Millennials need advice too

If you have millennial clients, help them understand the importance of managing debt and saving wisely for retirement. Press has noticed that “a lot of them are better informed than baby boomers or generation X consumers were at that age.” He’s conducted additional research that points to a tendency among millennials to invest too conservatively, given their longer time horizons. “That’s an important conversation to have with all young Canadians.”

Press notes the other unique thing about many millennials is that the financial crisis had a real impact on their early career. “They’re not as far along as they would have been, in terms of being established in their chosen field and income levels.

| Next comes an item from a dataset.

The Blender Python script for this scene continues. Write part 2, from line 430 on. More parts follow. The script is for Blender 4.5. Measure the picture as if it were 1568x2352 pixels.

Add student debt to the mix, and it’s clear this generation needs exactly the kind of support advisors are so good at providing.”

There are helpful tools and resources you can tap into to get clients on the right track to building the income they want and need to retire, including the following [tweet this]:

  • Financial check-up– Assess clients’ current financial health by asking them to answer a few questions about their spending, borrowing, saving and investing habits.
  • Net worth calculator– Understanding the difference between what they own (heir assets) and what they owe (their liabilities) is a great way to help clients plan for the future.
  • Retirement savings calculator– Use this tool with clients to see how much they’ll need to save for retirement. See how making adjustments to their various retirement income sources can help them meet their retirement savings goals.
  • RRSP calculator– Are clients currently contributing enough to their registered retirement savings? What would be the impact of making a withdrawal from their RRSP before they retire? This tool will help clients see how changes to their RRSP contributions can affect their retirement savings.

Contact our Wealth sales support team to learn more about savings, retirement and financial strategies.

About the barometer survey

The Sun Life Financial Barometer is based on findings of an Ipsos poll conducted between October 13 and October 19, 2017. A sample of 2,900 Canadians was drawn from the Ipsos I-Say online panel: 2,900 Canadians from 20 to 80 years of age. The data for Canadians surveyed was weighted to ensure the sample’s regional, age and gender composition reflects that of the actual Canadian population.

The precision of Ipsos online poll is measured using a credibility interval. In this case, the poll is accurate to within +/- 2.1% at 95% confidence level had all Canadian adults been polled. All sample surveys and polls may be subject to other sources of error, including, but not limited to, methodological change, coverage error and measurement error.